Add visual novel-style dialog with character portraits and branching player choices to a Godot game
Write and manage RPG conversations with an in-editor visual interface without custom dialog code
Trigger in-game events like music changes or scene transitions from within a dialog sequence
Save and restore a player's exact position in a dialog tree so they can resume after loading a save file
Requires Godot 4.3 or newer, a separate plugin exists at a different repository for the older Godot 3.x engine.
Dialogic 2 is a plugin for the Godot game engine that adds a full dialog system to your game project. Godot is a free, open-source tool for making 2D and 3D games, and Dialogic extends it so you can build conversation sequences, visual novels, and RPG-style interactions without writing all the dialog logic from scratch. At its core, Dialogic handles the pieces that dialog-heavy games need: defining characters with names and portraits, writing branching conversation scripts, triggering in-game events when specific lines play, and managing save states so players can return to where they left off.
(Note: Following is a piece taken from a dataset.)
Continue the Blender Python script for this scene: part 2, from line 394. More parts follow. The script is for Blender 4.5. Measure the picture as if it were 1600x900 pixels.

Visual novels in particular need overlapping systems like character sprites appearing and leaving the screen, text boxes advancing on click, and background music changing between scenes. Dialogic provides tools that cover those patterns so game designers can focus on writing content rather than building infrastructure. The plugin installs directly into a Godot project via the built-in asset library. Once installed, it adds a dedicated editor inside Godot where you create and manage dialogs without leaving the development environment. Dialogic also ships with an auto-updater so you can pull newer versions from within the plugin itself. The plugin requires Godot 4.3 or newer. A separate version for the older Godot 3.x engine exists at a different repository. The codebase uses a naming convention to distinguish stable from internal code: methods starting with an underscore are private and may change between releases without notice. Public methods are documented in an online class reference. The project is licensed under MIT and is community-maintained, with contributions from a number of developers beyond the two original authors.